Wednesday 19 November 2014

Mystery of Missing Quasars at Galaxy Centers --"May Provide 1st Real Signal of Dark Matter"


Henize-2-10




"It is possible that pulsars imploding into black holes may provide the first concrete signal of particulate dark matter," said study co-author Joseph Bramante, a physicist at the University of Notre Dame. “In 2013, the first pulsar at the galactic center was detected, and this observation has deepened the mystery of these stellar objects,” explained Bramante. “Prior to this detection, it was thought that pulsars at the galactic center might simply be shielded from observation by dense material in the center of the galaxy.”

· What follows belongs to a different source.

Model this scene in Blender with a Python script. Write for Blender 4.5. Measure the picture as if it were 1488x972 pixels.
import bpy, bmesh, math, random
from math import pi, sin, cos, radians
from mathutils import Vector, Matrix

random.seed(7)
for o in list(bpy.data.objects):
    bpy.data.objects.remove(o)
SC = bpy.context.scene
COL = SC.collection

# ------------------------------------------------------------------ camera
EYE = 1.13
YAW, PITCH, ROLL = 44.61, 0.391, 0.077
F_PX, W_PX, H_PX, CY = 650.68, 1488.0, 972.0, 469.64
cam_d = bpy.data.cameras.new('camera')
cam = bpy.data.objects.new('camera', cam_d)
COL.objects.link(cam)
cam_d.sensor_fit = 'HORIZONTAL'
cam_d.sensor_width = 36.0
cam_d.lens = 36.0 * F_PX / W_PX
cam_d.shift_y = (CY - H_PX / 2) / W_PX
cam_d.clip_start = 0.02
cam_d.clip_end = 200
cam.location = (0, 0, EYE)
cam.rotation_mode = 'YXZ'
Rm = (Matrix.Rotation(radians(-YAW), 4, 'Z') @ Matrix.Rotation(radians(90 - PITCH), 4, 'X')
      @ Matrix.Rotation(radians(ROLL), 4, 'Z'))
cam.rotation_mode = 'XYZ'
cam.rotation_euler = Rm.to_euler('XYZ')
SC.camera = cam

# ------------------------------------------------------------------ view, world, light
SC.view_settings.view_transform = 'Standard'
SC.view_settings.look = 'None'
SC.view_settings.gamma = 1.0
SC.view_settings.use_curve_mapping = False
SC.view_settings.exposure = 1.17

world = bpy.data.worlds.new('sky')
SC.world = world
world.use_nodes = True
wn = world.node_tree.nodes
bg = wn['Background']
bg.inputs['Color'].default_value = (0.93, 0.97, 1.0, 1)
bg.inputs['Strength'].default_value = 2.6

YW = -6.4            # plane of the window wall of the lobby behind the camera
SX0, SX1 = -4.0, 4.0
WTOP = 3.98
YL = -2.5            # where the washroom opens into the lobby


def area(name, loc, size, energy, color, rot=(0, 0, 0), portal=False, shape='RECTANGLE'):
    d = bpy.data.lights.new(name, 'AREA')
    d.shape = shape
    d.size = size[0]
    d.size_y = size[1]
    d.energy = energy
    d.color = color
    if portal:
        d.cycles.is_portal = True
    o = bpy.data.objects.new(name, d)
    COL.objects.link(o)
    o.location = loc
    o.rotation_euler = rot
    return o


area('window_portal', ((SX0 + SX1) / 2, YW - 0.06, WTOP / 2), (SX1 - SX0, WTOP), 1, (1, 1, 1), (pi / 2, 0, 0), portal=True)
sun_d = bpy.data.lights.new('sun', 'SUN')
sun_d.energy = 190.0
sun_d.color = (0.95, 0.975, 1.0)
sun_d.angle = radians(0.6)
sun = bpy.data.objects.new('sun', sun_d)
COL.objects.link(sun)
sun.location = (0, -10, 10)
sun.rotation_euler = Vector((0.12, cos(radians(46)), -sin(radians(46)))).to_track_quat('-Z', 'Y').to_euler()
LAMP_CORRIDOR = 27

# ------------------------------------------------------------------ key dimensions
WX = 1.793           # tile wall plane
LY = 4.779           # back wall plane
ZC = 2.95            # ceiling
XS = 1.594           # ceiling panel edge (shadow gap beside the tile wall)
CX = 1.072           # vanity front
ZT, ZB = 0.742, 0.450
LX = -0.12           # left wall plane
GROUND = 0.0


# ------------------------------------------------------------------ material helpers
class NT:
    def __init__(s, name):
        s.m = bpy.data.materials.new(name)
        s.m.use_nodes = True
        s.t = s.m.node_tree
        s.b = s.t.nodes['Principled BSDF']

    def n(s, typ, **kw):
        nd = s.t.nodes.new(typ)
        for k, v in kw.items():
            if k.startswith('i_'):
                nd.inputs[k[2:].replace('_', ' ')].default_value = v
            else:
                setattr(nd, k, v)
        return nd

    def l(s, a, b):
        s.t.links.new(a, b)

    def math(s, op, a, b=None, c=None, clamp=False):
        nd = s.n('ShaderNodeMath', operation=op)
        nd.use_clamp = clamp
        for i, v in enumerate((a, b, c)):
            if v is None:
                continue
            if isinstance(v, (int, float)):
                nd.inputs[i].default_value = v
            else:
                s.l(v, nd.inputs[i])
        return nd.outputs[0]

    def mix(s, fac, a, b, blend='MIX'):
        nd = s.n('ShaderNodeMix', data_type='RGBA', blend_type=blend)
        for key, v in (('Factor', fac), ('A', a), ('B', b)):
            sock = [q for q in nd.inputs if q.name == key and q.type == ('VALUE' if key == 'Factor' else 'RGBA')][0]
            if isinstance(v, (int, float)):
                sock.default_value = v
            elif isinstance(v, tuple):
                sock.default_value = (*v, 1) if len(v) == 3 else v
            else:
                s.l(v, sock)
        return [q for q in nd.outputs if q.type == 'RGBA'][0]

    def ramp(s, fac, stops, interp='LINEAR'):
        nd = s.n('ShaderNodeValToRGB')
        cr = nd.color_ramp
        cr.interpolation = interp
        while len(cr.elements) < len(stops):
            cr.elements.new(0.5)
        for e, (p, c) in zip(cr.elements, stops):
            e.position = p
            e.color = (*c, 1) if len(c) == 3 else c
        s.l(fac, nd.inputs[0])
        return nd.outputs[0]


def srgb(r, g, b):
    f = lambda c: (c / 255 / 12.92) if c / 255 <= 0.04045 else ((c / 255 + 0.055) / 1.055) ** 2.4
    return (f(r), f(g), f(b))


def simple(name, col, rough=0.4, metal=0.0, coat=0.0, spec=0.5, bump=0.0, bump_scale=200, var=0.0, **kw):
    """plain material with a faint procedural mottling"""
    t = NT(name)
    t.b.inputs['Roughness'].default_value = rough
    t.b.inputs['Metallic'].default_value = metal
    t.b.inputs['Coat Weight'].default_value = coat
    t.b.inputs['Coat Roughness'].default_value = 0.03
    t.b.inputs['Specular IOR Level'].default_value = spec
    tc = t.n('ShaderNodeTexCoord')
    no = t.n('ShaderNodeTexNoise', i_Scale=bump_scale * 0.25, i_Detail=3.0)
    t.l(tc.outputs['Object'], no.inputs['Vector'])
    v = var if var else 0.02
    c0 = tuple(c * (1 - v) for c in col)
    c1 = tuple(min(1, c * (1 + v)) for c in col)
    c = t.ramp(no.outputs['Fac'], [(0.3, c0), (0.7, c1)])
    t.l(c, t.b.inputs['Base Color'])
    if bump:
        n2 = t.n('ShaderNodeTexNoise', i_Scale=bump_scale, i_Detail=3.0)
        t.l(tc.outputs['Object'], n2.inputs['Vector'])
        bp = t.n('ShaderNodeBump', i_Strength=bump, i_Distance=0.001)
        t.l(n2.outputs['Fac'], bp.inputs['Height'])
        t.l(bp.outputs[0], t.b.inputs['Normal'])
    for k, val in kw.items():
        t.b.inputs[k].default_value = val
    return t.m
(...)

In a new paper, co-authored by University of Notre Dame astrophysicist Joseph Bramante and his colleague at the University of Chicago, Tim Linden, discusses how detecting imploding pulsars may lead to insights about the properties of dark matter and how dark matter could explain the absence of pulsars in the galactic center. Dark matter, which makes up approximately 25 percent of the matter in the universe, is a very dense type of matter that does not emit a significant amount of light. A particular kind of dark matter could destroy pulsars at the galactic center by falling into the pulsars and forming black holes that swallow them.

“Observations of pulsars imploding into black holes could provide important clues to the properties of dark matter, specifically indicating it is asymmetric, just like visible matter,” said Bramante.


Pulsars, or pulsating stars, are rotating neutron stars that emit pulses of light visible to astronomers on Earth. Pulsars are created from the collapsing cores of supermassive stars that have exploded into supernovae. These supermassive stars, 10 to 40 times the mass of the sun, have been found at the center of the galaxy, leading astronomers to predict a certain number of pulsars should also reside there, but that predicted number of pulsars has not yet been observed.


The paper also explains how the researchers showed that the presently unknown mass and quantum couplings of dark matter could be found by determining the age at which a pulsar is swallowed by a dark matter black hole. One predictor of this pulsar-collapsing dark matter is a maximum age for pulsars, which gets higher the further away from the galactic center the pulsars are because there is less dark matter away from the center.


The next steps in this work for Bramante and his collaborators includes building and testing a model of dark matter to ensure the model meets all other cosmological and astrophysical dark matter observations.


The image at the top of the page shows galaxy, called Henize 2-10, a blob-shaped dwarf galaxy 30 million light-years away. The tiny galaxy has a colossal black hole at its center and could be a transition between young, small galaxies and massive spirals like our Milky Way, suggesting that galaxies form around central black holes, not the other way around. Astronomers suggest think that Henize 2-10 could be a nearby example of some of the first galaxies ever formed in the universe.


The paper, “Detecting Dark Matter with Imploding Pulsars in the Galactic Center,” was recently published in Physical Review Letters, the flagship journal for the American Physical Society.